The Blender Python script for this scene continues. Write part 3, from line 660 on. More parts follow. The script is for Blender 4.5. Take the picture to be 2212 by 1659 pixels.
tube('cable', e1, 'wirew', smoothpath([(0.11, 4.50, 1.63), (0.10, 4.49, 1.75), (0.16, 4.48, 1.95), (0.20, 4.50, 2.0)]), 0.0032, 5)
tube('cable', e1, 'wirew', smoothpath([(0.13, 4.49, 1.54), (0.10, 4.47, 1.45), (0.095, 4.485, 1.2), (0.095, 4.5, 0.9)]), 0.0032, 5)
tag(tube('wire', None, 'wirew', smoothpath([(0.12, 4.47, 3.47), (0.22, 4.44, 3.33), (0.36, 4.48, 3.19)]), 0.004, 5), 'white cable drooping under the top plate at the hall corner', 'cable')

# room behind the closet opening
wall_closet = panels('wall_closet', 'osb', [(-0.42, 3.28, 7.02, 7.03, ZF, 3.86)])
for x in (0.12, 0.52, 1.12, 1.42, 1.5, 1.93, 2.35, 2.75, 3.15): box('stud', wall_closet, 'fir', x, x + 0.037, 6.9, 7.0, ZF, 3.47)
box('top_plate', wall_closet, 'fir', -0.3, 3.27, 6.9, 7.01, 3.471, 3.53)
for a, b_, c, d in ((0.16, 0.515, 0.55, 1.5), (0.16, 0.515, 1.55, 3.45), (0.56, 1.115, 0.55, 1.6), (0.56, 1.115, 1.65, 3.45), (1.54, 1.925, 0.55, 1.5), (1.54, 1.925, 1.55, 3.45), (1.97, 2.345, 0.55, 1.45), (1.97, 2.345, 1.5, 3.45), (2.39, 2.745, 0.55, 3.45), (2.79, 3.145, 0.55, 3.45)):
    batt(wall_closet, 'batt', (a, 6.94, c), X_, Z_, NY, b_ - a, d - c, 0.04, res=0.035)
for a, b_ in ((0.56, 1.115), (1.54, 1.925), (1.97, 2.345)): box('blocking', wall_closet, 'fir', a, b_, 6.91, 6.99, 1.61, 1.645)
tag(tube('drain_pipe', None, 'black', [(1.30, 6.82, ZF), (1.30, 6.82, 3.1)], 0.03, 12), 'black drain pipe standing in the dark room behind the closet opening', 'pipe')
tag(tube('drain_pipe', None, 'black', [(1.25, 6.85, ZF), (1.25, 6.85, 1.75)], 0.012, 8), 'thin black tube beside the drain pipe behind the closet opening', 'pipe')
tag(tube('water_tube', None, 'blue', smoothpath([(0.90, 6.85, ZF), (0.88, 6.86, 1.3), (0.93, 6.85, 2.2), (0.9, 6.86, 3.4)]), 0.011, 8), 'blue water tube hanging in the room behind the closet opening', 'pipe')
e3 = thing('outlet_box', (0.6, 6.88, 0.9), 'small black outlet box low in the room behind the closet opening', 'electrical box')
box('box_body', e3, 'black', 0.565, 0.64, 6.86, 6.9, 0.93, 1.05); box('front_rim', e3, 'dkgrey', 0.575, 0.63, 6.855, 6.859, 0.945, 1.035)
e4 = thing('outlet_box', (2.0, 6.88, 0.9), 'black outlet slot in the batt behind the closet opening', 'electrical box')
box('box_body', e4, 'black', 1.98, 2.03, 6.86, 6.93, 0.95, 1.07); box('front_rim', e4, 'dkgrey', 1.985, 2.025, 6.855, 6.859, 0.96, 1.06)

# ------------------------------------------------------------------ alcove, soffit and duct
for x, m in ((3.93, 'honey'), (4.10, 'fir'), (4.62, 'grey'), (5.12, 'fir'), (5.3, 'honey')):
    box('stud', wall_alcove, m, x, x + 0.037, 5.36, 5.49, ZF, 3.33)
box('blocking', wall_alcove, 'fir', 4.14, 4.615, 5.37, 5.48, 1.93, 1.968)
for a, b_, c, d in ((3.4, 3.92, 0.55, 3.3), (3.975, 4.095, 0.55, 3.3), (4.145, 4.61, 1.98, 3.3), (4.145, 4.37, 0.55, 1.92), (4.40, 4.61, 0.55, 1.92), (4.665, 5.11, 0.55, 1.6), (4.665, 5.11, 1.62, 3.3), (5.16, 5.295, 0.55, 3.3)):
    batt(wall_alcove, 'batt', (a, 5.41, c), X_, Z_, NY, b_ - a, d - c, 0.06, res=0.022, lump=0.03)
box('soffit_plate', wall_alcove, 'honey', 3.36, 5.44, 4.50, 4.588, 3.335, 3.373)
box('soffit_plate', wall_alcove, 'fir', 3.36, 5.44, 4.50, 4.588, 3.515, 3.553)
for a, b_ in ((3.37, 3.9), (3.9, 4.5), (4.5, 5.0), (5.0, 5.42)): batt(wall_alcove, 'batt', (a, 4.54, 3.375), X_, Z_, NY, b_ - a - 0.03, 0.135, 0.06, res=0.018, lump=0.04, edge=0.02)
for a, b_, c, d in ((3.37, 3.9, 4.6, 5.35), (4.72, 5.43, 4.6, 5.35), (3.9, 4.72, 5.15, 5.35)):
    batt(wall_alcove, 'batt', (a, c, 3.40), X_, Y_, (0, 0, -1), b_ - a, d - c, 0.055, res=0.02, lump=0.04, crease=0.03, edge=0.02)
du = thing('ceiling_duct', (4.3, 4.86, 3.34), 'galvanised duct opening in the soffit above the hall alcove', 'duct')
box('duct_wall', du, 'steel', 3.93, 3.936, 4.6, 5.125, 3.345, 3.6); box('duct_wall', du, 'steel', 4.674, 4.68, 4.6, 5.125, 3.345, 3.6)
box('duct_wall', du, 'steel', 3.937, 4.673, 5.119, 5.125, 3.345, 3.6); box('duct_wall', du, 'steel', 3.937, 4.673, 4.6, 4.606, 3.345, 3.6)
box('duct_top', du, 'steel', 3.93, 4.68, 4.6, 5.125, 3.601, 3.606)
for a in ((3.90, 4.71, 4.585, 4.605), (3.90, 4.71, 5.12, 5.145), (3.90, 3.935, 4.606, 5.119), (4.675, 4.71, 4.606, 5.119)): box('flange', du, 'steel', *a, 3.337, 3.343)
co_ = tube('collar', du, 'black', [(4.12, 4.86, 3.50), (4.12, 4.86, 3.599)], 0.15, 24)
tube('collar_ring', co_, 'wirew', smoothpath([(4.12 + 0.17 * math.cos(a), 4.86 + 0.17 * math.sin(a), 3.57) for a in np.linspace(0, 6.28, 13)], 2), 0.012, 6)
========
_THE EXERCISE_: Starting at the first line of the listing, retype every line up to and including the one with "hall corner', 'cable')".

_EXERCISE RESPONSE_:
The Blender Python script for this scene continues. Write part 3, from line 660 on. More parts follow. The script is for Blender 4.5. Take the picture to be 2212 by 1659 pixels.
tube('cable', e1, 'wirew', smoothpath([(0.11, 4.50, 1.63), (0.10, 4.49, 1.75), (0.16, 4.48, 1.95), (0.20, 4.50, 2.0)]), 0.0032, 5)
tube('cable', e1, 'wirew', smoothpath([(0.13, 4.49, 1.54), (0.10, 4.47, 1.45), (0.095, 4.485, 1.2), (0.095, 4.5, 0.9)]), 0.0032, 5)
tag(tube('wire', None, 'wirew', smoothpath([(0.12, 4.47, 3.47), (0.22, 4.44, 3.33), (0.36, 4.48, 3.19)]), 0.004, 5), 'white cable drooping under the top plate at the hall corner', 'cable')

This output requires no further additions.